There can be no doubt about the prominence of the United States in the field of international relations and its behaviour is a matter of great relevance to the organisations in which the US particpates, and to those in which they are not involved. For European readers, chapter nine on the US and Europe, is, without a doubt, particularly interesting. Unfortunately, this book was compiled before the major split between the US and some of its European allies over the war in Iraq. Nevertheless, one of the contributors, Professor Haglund of Queen's University in Kingston, Ontario, makes a valid point on future relations between the Americans and NATO. He suspects the latter to become more 'Europeanised', with less of America in it, as he asks the rhetorical question, 'if NATO can continue to assure the security of Western Europeans ... why should the Europeans bother to invest much of their scarce resources in defence, a policy area in which they have been content to under-invest for decades?' The answer to that lies somewhere in the future.
One thing is for certain. The transatlantic rift will not heal overnight, although there are some signs that Europeans are more willing to bridge the gap between them and the United States. In June this year the EU adopted its first common security strategy, with even the Germans saying that when diplomacy and sanctions fail, the European Union should be prepared to fight in order to stop the proliferation of weapons of mass destruction. Within a relatively short period of time there will be enough material for a revision of this particular chapter.

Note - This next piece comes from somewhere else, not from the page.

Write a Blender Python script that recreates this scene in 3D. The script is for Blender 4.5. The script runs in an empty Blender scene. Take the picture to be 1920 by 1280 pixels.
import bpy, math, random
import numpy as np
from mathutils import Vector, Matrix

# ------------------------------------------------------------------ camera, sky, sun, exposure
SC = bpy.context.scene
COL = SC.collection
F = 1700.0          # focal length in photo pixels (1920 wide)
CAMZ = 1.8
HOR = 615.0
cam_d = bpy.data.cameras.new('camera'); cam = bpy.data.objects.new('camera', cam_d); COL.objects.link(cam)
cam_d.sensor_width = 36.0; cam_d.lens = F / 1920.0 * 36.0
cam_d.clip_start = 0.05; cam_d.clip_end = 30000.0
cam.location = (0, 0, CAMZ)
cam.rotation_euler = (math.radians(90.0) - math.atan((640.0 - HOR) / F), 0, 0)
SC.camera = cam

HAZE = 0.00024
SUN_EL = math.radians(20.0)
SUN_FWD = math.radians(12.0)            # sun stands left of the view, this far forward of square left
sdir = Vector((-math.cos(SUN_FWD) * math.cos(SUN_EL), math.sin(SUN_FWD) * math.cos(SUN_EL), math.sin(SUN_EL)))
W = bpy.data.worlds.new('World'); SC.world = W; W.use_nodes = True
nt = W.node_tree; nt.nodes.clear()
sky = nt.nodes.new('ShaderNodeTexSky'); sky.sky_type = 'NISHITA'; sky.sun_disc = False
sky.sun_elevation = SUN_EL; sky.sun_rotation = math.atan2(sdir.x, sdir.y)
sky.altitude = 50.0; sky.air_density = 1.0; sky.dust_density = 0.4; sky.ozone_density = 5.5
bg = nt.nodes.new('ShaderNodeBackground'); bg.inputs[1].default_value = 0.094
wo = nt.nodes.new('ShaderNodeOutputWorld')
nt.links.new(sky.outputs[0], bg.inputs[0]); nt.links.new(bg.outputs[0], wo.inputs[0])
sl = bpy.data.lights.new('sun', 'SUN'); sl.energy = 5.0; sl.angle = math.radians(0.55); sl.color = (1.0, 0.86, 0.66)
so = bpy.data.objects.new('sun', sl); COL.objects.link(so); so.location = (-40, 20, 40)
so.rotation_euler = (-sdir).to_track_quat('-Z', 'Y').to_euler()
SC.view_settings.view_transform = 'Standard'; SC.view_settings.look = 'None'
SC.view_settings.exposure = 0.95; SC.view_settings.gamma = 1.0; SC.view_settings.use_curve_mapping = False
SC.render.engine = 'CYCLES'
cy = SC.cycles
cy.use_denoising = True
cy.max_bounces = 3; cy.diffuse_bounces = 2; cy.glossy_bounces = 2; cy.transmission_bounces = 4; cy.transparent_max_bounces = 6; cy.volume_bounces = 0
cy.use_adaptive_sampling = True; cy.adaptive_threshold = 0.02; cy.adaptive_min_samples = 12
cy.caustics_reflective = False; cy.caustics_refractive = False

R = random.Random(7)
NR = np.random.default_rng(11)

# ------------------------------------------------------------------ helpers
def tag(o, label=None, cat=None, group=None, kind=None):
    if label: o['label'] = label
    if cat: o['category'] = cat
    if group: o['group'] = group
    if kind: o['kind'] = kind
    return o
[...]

What general conclusions are we to derive from this interesting study? The evidence presented in this book points to what the editors call 'instrumental multilateralism' on the part of the United States. This means that effectively, the US makes a careful cost-benefit calculation when it comes to multilateral engagement. Through America's sheer size and position in the world she can afford to discriminate in order to achieve her objectives. As far as issues of security are concerned, the US appears to be more unilateral in its approach, which is altogether understandable when we look, for example, at the reluctance of European govenrments to deal with threats beyond their scope.
A clear pattern of growing US rejection of multilateral organisations, however, cannot be distilled from the contributions to this work. There is also no reason to assume that 'uni-polarity' automatically leads to unilateralism. Participating in global organisations can be highly advantageous. It makes it easier for the Americans to influence evolving agendas in world politics and to avoid direct engagement in costly and controversial issues. Involvement also allows America to promote democratic and market reforms and plays a vital role in the legitimisation of US power.
With an even-handed approach, the editors and contributors have produced a work of sound judgement and excellent scholarship, which will feed the on-going debate on the role of the United States in international organisations for some time.